Another Federal budget year and we have another try by President Obama to end funding of D.C.'s popular and successful Opportunity Scholarship Program that allows disadvantaged children to attend the private school of their choice. This, despite the fact that just last June House Speaker John Boehner and Senator Joe Lieberman announced an agreement with the Administration to fully implement the plan as Congress legislated.

On April 11th U.S. Secretary of Education Arne Duncan testified before the House Appropriations Committee and he was questioned by Congressman Andy Harris on plans to zero out financial support for the OSP. I've included coverage below by the Heritage Foundation's policy analyst Lindsey Burke which requires no further commentary:

Harris: You talked about the Perry [Preschool Project] study with 60 people. You talked about the other study with less than 100 people justifying a billion dollar expenditure. We’re talking about, relatively, not that large an expenditure that your own document says “significantly improved students’ chances of graduating high school.” Now I’m going to assume that we think that’s a good outcome.

Duncan: Absolutely.

Harris: In fact, the highest risk students…had a 20 percent increase in their high school graduation rate. That’s astounding. Again, having sat on a state education committee, if we figured out a way to snap our fingers and say that 20 percent or more of our students in our worse performing [schools]…could achieve a 20 percent increase, man we’d jump through hoops figuring out how to expand that program. So it begs the question: why aren’t you funding this at the maximum amount of $20 million?

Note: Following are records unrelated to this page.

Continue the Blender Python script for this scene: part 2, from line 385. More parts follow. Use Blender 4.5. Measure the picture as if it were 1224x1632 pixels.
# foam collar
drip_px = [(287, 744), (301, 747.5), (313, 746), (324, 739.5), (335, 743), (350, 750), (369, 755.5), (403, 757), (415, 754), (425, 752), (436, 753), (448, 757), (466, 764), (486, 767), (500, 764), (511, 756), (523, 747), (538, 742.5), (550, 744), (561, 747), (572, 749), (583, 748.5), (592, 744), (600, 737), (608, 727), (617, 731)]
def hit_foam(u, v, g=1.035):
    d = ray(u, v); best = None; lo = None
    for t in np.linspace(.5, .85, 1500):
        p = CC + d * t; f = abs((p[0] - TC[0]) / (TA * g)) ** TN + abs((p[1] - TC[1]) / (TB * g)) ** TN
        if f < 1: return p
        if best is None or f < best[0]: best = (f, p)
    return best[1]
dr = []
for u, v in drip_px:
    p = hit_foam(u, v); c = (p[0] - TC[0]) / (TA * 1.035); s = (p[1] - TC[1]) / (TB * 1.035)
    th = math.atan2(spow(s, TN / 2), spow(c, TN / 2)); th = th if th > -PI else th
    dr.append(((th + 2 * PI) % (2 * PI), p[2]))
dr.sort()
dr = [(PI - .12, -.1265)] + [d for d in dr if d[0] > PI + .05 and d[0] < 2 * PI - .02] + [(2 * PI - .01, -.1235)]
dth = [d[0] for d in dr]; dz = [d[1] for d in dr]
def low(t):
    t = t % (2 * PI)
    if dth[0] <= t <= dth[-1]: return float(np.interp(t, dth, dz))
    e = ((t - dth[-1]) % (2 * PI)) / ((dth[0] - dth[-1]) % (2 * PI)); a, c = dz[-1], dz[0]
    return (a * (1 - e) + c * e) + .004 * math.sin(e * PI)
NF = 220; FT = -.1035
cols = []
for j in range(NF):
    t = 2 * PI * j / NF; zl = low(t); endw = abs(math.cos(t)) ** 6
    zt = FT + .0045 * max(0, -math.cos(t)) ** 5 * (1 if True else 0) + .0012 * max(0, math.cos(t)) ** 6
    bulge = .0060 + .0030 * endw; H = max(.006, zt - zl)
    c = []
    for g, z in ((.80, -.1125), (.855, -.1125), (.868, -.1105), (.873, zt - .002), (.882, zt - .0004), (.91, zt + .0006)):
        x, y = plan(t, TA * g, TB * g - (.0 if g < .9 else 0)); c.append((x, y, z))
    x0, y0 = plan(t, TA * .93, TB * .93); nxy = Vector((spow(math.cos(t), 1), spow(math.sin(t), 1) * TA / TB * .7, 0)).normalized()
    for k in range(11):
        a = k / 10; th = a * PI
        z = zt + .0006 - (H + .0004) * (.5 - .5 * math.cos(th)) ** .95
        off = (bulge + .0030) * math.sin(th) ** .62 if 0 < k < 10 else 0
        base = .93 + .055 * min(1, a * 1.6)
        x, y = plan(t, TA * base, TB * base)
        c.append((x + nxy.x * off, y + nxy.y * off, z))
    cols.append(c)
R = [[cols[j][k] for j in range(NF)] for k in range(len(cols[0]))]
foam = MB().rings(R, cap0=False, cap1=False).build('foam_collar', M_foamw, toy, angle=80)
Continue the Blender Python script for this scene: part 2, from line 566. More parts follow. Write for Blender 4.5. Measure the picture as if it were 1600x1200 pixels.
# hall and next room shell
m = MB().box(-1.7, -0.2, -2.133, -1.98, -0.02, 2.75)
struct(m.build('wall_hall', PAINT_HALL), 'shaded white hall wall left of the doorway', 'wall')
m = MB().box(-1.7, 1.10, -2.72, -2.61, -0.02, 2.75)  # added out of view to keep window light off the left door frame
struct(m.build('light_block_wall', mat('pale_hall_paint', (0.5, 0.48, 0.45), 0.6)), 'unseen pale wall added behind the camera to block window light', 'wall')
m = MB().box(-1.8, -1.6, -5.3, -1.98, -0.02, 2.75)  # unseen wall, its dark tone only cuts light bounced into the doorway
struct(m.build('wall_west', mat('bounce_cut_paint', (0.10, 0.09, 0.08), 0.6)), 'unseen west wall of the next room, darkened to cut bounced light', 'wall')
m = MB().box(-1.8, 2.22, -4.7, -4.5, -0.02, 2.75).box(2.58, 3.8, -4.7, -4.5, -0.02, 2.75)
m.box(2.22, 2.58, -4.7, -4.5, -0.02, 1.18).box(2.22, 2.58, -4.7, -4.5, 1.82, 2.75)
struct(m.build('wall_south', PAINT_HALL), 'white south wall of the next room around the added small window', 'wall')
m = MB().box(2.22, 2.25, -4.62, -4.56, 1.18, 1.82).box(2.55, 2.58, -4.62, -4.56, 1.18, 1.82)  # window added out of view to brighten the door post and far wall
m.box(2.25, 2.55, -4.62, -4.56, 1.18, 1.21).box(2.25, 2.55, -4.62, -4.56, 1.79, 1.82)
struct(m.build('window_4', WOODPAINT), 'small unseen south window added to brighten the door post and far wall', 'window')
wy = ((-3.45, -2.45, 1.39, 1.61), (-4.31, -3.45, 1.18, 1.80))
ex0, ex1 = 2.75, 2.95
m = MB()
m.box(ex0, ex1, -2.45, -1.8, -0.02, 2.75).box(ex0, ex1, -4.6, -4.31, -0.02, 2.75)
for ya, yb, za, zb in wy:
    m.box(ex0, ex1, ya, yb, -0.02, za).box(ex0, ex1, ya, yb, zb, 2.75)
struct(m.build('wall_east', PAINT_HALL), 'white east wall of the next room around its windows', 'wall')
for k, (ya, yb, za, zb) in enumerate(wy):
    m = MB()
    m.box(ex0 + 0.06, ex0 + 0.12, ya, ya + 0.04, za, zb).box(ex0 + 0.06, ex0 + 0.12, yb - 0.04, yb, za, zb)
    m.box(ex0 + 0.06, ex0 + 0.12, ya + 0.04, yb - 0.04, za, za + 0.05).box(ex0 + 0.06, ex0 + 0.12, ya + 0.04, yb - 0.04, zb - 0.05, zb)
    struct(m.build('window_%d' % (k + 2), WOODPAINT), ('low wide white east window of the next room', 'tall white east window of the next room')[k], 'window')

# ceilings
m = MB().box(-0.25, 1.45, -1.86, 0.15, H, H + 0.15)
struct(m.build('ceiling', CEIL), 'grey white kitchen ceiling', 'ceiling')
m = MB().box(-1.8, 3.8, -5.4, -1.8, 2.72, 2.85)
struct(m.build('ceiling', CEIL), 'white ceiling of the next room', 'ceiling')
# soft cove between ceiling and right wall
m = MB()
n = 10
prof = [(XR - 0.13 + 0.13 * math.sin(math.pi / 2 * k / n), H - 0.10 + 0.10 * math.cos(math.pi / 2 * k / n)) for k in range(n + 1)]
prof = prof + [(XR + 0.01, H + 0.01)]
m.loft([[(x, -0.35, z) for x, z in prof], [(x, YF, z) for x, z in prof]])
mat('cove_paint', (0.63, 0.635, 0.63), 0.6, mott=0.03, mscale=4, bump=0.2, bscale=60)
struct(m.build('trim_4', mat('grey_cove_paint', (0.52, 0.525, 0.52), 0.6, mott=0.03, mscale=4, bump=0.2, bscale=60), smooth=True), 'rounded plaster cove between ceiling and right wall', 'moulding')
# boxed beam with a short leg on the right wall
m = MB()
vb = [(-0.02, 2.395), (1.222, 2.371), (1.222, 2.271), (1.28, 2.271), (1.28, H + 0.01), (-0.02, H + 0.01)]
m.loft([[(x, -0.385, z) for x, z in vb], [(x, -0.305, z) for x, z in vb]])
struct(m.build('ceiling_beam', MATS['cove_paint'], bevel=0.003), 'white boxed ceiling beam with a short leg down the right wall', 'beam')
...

Congressman Harris’s point is an important one: The Administration is proposing spending $75 billion over 10 years on a new federal “Preschool for All” program, basing that decision in part on a 50-year-old study (the Perry Preschool Project), conducted with an experiment group of 58 children in high intervention preschool settings.

To put this in perspective, the entire Department of Education Budget is roughly $70 billion annually. The proposed preschool plan (ostensibly offset by new taxes on tobacco), is a dramatic new spending proposal.

Yet, in the face of the Department of Education’s scientifically rigorous evaluation of more than 1,000 students currently enrolled in the DCOSP, which showed that it had statistically significant impacts on graduation rates, the Administration proposes zeroing out funding for what is in comparison, the small, $20 million voucher option.

In his testimony, Duncan stated that “[b]udgets entail value choices. They reflect the aspirations of our citizens and leaders.”

It’s hard to justify how the decision to zero-out funding for the DCOSP reflects a value choice—or maybe it does.